Western defense officials have repeatedly noted that Russia’s forces in Ukraine are struggling on the ground, with low food and fuel supplies and morale issues, which has led to an increasing bombardment of Ukrainian cities from the air. Indeed, both Pentagon and British defense ministry officials said recently that Russia is orchestrating a repositioning in Ukraine while being willing to escalate violence in other ways to cover for their temporary setbacks.
“We believe that Putin is being misinformed by his advisers about how badly the Russian military is performing and how the Russian economy is being crippled by sanctions because his senior advisers are too afraid to tell him the truth,” White House communications director Kate Bedingfield told reporters on Wednesday. “So it is increasingly clear that Putin’s war has been a strategic blunder that has left Russia weaker over the long term and increasingly isolated on the world stage.”
The results also come as the Russian economy lurches from the effect of Western sanctions, that sent the ruble plunging and consumers scrambling before largely stabilizing at prewar levels in recent days. However, a separate Levada poll this week indicated that retail investors in the country have a very dim view of the economic situation going forward, with those who expect their finances to improve this year plunging from 44% in October to 13% this month.

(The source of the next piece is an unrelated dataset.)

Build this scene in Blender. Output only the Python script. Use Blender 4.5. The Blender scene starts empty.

In addition, thousands of demonstrators have been arrested and charged in political protests since the war began, testing the bounds of draconian new laws meant to limit the expression of dissent. The highly visible demonstrations come even as Levada noted in a separate poll this month that Russians have a dim view of demonstrations, with less than 30% believing that political or economical protests have any effect and even fewer – less than 25% in each category – willing to participate.

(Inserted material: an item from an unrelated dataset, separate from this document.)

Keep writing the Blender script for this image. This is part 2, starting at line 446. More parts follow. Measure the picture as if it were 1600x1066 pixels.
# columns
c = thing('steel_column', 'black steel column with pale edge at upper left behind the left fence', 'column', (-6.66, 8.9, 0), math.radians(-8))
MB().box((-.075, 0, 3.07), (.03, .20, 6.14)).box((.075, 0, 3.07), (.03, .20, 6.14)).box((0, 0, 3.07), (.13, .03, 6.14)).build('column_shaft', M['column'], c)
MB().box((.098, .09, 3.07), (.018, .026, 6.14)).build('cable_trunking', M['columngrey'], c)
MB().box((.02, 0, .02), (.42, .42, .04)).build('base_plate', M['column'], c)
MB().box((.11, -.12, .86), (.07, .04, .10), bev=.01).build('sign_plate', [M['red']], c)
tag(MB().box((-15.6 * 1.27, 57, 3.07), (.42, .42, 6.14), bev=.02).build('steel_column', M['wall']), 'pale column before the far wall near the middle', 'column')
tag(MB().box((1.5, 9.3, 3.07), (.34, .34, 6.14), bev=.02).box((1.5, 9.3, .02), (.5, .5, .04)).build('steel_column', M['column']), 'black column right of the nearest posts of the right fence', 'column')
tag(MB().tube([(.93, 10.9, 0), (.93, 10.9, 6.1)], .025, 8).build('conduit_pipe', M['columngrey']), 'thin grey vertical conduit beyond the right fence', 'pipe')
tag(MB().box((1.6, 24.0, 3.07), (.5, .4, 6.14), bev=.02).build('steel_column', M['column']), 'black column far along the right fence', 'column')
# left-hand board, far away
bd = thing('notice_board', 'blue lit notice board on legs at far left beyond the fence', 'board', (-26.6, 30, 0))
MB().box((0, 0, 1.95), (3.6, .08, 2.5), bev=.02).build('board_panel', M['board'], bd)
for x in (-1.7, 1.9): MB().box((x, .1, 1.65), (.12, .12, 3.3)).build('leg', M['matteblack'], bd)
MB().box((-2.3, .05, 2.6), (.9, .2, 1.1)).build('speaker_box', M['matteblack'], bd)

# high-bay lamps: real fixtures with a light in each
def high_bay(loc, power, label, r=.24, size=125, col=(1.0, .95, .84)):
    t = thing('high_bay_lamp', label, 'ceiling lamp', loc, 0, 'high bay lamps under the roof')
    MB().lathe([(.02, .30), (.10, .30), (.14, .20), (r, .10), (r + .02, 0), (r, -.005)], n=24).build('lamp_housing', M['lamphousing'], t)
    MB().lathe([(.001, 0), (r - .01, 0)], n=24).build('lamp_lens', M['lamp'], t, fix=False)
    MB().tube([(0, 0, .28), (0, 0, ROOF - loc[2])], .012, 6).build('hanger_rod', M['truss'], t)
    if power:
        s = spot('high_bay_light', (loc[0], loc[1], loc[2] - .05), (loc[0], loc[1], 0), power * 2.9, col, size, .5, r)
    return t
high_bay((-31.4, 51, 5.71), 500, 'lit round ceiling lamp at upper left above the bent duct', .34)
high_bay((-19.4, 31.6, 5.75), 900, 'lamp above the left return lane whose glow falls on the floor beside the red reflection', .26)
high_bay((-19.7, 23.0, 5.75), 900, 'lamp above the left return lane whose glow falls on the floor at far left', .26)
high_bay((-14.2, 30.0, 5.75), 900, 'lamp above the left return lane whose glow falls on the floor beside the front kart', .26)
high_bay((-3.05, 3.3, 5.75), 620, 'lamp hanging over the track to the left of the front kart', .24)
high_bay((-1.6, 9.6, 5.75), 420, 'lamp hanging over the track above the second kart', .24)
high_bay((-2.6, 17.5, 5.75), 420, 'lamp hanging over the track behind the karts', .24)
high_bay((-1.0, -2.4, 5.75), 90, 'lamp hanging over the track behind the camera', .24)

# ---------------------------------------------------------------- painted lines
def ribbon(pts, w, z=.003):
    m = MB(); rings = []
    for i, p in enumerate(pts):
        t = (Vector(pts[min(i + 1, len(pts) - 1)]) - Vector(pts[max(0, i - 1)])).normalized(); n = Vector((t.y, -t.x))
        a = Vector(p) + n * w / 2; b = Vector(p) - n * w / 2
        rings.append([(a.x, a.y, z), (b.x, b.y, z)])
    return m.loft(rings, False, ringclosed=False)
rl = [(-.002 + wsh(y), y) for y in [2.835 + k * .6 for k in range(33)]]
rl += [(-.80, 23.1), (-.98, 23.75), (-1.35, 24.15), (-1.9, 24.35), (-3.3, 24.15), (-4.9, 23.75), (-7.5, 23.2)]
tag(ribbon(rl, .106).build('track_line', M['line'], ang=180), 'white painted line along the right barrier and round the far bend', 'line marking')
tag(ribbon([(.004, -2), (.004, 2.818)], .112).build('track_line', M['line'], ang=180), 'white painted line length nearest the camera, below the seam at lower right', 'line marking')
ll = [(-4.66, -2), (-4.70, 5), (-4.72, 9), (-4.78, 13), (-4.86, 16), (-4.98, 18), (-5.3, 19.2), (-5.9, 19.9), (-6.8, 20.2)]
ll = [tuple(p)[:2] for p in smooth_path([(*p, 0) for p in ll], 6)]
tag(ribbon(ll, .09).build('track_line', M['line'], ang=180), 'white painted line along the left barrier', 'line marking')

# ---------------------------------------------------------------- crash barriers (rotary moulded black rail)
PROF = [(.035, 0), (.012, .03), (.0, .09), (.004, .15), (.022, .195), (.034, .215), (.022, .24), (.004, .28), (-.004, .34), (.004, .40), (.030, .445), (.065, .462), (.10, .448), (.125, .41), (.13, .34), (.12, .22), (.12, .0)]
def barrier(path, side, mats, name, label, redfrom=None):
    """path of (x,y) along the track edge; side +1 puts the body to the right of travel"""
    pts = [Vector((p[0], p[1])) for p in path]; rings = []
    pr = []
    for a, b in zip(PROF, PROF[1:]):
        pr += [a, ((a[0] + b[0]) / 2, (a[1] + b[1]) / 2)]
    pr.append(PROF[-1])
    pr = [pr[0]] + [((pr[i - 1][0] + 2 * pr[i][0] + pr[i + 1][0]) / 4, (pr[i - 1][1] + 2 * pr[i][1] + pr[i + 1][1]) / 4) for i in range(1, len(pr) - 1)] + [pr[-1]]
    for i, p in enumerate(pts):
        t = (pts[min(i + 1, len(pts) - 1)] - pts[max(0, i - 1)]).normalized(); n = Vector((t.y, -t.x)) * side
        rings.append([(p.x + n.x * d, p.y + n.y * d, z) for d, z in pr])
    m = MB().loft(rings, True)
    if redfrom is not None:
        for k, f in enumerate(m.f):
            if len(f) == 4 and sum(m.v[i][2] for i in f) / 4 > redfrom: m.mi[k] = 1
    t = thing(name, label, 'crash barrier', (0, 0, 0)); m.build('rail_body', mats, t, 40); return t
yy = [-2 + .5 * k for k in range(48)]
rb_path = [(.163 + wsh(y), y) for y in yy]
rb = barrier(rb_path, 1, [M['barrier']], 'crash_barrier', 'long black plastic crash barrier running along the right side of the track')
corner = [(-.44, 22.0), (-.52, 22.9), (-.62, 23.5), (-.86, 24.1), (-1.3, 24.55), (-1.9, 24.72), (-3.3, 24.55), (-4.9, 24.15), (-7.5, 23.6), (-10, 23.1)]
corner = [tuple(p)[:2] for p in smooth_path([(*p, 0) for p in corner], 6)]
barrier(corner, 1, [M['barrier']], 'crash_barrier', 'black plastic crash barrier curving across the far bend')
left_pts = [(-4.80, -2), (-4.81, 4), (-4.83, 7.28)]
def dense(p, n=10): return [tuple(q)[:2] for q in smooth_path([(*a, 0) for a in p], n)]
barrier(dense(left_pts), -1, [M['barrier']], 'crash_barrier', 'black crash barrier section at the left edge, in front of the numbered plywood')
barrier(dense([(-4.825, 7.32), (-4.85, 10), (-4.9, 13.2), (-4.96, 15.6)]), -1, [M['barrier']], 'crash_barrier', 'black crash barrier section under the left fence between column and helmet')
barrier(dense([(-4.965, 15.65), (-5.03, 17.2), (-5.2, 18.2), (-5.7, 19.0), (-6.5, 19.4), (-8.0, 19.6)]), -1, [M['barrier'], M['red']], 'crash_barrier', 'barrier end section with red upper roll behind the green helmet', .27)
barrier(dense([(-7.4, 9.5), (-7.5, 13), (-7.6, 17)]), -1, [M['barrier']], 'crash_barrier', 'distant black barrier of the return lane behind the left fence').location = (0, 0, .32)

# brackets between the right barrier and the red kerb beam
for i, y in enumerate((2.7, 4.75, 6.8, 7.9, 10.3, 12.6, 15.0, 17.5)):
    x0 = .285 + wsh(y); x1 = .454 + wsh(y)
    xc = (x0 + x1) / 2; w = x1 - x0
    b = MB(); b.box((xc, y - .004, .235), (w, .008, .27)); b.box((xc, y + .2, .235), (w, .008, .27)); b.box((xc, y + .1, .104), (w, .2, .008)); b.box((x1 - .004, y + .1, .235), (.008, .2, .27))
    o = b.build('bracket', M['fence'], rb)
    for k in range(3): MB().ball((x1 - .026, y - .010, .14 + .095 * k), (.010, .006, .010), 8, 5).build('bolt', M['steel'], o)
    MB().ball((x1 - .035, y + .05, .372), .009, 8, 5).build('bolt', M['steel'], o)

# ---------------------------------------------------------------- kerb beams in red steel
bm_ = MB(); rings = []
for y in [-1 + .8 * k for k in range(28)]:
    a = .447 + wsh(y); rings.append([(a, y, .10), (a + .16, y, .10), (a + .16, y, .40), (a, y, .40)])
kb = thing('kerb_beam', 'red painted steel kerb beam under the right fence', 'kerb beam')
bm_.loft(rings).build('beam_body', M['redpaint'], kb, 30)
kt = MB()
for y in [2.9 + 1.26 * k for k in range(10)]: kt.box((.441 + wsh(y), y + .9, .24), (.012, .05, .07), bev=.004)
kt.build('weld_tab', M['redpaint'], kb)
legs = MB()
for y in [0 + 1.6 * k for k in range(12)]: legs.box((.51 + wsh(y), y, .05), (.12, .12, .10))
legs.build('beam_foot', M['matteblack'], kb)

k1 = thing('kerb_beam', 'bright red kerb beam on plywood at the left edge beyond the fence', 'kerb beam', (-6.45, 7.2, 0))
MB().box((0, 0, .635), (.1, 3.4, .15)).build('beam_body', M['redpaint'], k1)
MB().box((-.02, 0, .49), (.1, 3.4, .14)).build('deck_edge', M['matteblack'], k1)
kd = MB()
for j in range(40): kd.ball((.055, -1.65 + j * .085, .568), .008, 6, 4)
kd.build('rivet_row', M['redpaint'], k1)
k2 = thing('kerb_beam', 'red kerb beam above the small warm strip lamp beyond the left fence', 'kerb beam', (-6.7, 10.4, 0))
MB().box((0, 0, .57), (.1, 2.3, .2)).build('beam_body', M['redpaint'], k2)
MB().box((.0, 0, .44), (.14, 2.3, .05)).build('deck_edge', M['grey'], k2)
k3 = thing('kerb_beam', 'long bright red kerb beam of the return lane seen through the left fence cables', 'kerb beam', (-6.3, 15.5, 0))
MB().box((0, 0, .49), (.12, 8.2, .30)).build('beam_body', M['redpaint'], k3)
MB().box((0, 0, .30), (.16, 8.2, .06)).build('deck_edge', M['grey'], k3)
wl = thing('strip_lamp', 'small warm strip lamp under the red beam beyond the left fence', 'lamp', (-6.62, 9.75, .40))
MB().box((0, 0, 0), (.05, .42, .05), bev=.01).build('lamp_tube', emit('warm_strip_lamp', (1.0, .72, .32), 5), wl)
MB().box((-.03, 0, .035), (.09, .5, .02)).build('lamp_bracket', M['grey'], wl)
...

And yet in spite of the unprecedented sanctions, staggering military losses and global isolation, The Levada Center’s latest survey shows that Putin’s citizens appear to be rallying behind him. Previous polling by center – released before Russia invaded Ukraine on Feb. 24 – found that a majority of those surveyed were rather afraid or constantly afraid of world war, while only 29% said they were not afraid at all. But Putin, who in the past has turned to overseas engagements to bolster flagging support at home, may be benefiting from the nationalist fervor that generally accompanies a foreign conflict – likely a part of his calculus.